▶ Source excerpt
┄┄┄┄┄┄┄┄┄┄

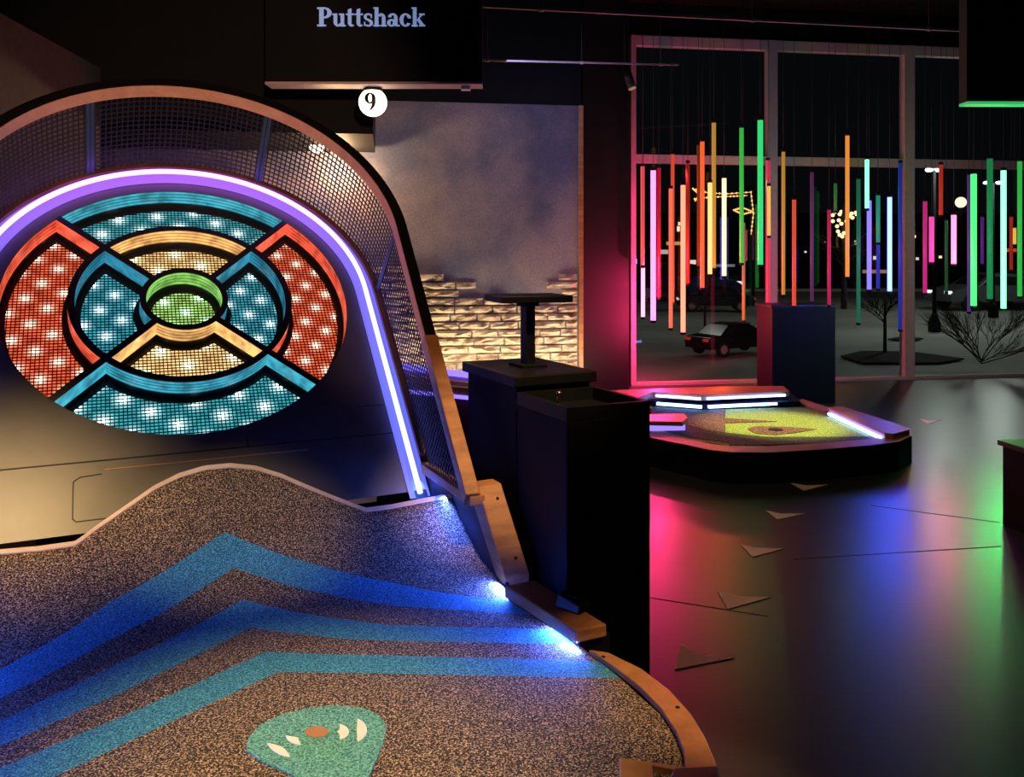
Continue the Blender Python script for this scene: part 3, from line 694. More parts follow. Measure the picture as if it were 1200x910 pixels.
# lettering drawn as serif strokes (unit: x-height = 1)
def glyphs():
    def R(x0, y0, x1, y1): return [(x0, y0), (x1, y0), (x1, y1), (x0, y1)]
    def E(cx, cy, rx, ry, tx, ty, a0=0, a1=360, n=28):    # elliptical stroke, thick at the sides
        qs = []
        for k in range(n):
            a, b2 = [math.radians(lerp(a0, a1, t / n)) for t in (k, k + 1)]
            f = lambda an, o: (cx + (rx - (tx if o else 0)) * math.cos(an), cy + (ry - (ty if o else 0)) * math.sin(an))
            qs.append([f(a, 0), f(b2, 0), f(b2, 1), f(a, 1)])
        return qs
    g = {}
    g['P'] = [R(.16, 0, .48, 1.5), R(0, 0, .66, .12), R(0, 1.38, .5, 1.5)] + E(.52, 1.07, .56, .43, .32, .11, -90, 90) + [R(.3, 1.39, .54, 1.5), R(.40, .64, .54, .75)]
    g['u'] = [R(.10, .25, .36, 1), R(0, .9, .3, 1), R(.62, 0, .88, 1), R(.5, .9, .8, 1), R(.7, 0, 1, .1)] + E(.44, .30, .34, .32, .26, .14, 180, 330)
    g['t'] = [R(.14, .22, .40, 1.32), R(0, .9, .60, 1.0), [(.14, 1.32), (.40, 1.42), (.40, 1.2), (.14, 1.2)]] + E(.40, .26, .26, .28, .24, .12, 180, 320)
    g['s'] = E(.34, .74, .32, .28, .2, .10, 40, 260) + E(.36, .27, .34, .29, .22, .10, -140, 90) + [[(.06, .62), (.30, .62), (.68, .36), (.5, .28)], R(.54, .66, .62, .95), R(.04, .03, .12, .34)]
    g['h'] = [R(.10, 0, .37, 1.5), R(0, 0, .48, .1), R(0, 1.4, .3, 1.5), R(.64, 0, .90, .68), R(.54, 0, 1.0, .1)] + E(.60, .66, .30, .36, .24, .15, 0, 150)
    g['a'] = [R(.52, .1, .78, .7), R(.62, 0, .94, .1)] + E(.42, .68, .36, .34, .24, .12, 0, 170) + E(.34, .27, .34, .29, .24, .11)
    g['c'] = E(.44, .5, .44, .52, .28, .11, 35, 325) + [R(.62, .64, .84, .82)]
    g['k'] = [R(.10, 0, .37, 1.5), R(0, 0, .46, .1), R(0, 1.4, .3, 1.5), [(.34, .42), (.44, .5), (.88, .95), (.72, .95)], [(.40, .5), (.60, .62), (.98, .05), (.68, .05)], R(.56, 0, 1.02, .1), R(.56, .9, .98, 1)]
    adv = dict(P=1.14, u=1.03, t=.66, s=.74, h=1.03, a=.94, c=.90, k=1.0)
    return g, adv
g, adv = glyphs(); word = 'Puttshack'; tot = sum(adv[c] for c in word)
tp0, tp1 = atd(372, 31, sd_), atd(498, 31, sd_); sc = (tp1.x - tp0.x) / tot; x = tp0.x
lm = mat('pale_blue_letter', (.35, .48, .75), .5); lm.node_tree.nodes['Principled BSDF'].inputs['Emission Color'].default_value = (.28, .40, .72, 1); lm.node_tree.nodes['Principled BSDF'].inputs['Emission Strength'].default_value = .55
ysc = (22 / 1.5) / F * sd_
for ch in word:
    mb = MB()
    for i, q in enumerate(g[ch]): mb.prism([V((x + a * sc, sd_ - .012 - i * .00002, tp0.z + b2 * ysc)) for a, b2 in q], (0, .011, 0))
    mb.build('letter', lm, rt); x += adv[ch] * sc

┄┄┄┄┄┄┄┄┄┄

▶ What the task requires
Reproduce the data above in full, exactly as it is, with the pictures left out.

▶ Written solution
Continue the Blender Python script for this scene: part 3, from line 694. More parts follow. Measure the picture as if it were 1200x910 pixels.
# lettering drawn as serif strokes (unit: x-height = 1)
def glyphs():
    def R(x0, y0, x1, y1): return [(x0, y0), (x1, y0), (x1, y1), (x0, y1)]
    def E(cx, cy, rx, ry, tx, ty, a0=0, a1=360, n=28):    # elliptical stroke, thick at the sides
        qs = []
        for k in range(n):
            a, b2 = [math.radians(lerp(a0, a1, t / n)) for t in (k, k + 1)]
            f = lambda an, o: (cx + (rx - (tx if o else 0)) * math.cos(an), cy + (ry - (ty if o else 0)) * math.sin(an))
            qs.append([f(a, 0), f(b2, 0), f(b2, 1), f(a, 1)])
        return qs
    g = {}
    g['P'] = [R(.16, 0, .48, 1.5), R(0, 0, .66, .12), R(0, 1.38, .5, 1.5)] + E(.52, 1.07, .56, .43, .32, .11, -90, 90) + [R(.3, 1.39, .54, 1.5), R(.40, .64, .54, .75)]
    g['u'] = [R(.10, .25, .36, 1), R(0, .9, .3, 1), R(.62, 0, .88, 1), R(.5, .9, .8, 1), R(.7, 0, 1, .1)] + E(.44, .30, .34, .32, .26, .14, 180, 330)
    g['t'] = [R(.14, .22, .40, 1.32), R(0, .9, .60, 1.0), [(.14, 1.32), (.40, 1.42), (.40, 1.2), (.14, 1.2)]] + E(.40, .26, .26, .28, .24, .12, 180, 320)
    g['s'] = E(.34, .74, .32, .28, .2, .10, 40, 260) + E(.36, .27, .34, .29, .22, .10, -140, 90) + [[(.06, .62), (.30, .62), (.68, .36), (.5, .28)], R(.54, .66, .62, .95), R(.04, .03, .12, .34)]
    g['h'] = [R(.10, 0, .37, 1.5), R(0, 0, .48, .1), R(0, 1.4, .3, 1.5), R(.64, 0, .90, .68), R(.54, 0, 1.0, .1)] + E(.60, .66, .30, .36, .24, .15, 0, 150)
    g['a'] = [R(.52, .1, .78, .7), R(.62, 0, .94, .1)] + E(.42, .68, .36, .34, .24, .12, 0, 170) + E(.34, .27, .34, .29, .24, .11)
    g['c'] = E(.44, .5, .44, .52, .28, .11, 35, 325) + [R(.62, .64, .84, .82)]
    g['k'] = [R(.10, 0, .37, 1.5), R(0, 0, .46, .1), R(0, 1.4, .3, 1.5), [(.34, .42), (.44, .5), (.88, .95), (.72, .95)], [(.40, .5), (.60, .62), (.98, .05), (.68, .05)], R(.56, 0, 1.02, .1), R(.56, .9, .98, 1)]
    adv = dict(P=1.14, u=1.03, t=.66, s=.74, h=1.03, a=.94, c=.90, k=1.0)
    return g, adv
g, adv = glyphs(); word = 'Puttshack'; tot = sum(adv[c] for c in word)
tp0, tp1 = atd(372, 31, sd_), atd(498, 31, sd_); sc = (tp1.x - tp0.x) / tot; x = tp0.x
lm = mat('pale_blue_letter', (.35, .48, .75), .5); lm.node_tree.nodes['Principled BSDF'].inputs['Emission Color'].default_value = (.28, .40, .72, 1); lm.node_tree.nodes['Principled BSDF'].inputs['Emission Strength'].default_value = .55
ysc = (22 / 1.5) / F * sd_
for ch in word:
    mb = MB()
    for i, q in enumerate(g[ch]): mb.prism([V((x + a * sc, sd_ - .012 - i * .00002, tp0.z + b2 * ysc)) for a, b2 in q], (0, .011, 0))
    mb.build('letter', lm, rt); x += adv[ch] * sc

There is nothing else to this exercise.